The equity market then sustained an in-and-out pattern, finally ending a choppy session with suitably uneven gains. Specifically, the Dow inked an advance of 60 points, while a gain of five points was posted by the Standard and Poor's 500 Index. The NASDAQ, as noted, ended a tad in the red, losing just a point. The S&P Mid-Cap 400 ticked a bit higher, but the Russell 2000 could not make it back into the plus column, but did manage to pare its earlier losses somewhat. All in all, it was a better day, but just grudgingly so.

Now, a new day starts, and right away we saw some choppiness overnight in Asia, with the Nikkei up nicely, while weaker data out of China hurt some other markets over there. Now, in Europe, the bourses are all nicely higher, benefiting from the absence of any new crisis out of Ukraine.
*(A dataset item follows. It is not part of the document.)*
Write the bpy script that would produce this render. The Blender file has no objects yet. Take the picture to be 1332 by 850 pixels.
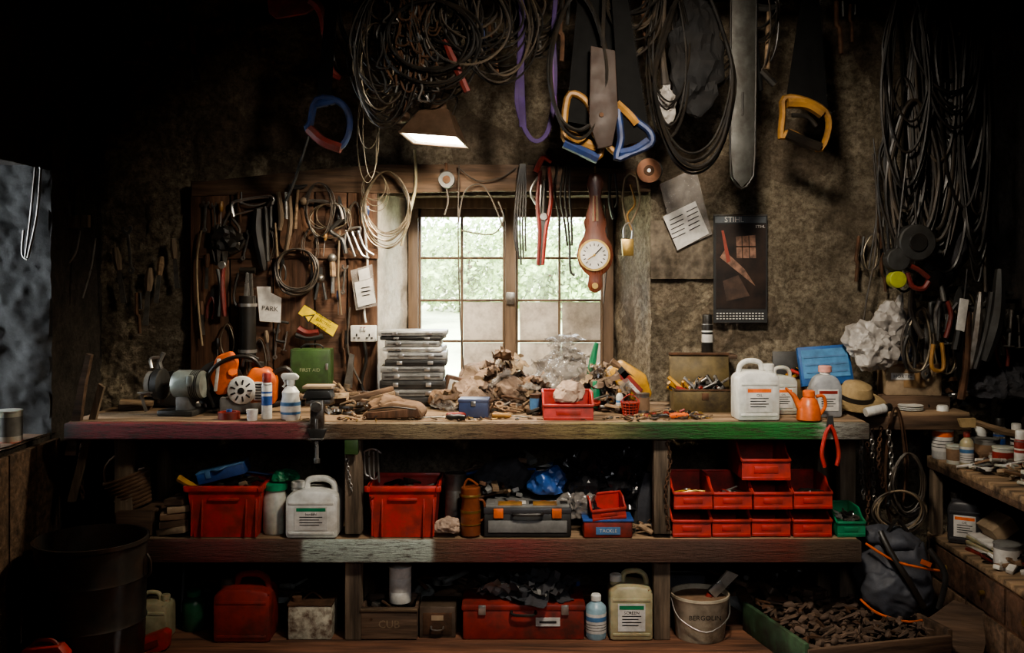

Over here, finally, our futures are pressing modestly higher at this time with gains on the order of four points in the S&P 500 Index and almost six points in the NASDAQ. As to influences, the market's next material challenge will come tomorrow, when both Fed Chair Janet Yellen and European Central Bank President Mario Draghi will speak at the economic get together being held at Jackson Hole, Wyoming. What comes out of that confab could well be market moving.

In the meantime, the lone issuances of note today will be the 10:00 AM (EDT) release of July existing home sales data, where a flattish number is the current estimate, and the release, at that time of the leading indicators survey for July. Here, a solid gain is the consensus forecast...   - Harvey S. Katz 

At the time of this article’s writing, the author did not have positions in any of the companies mentioned.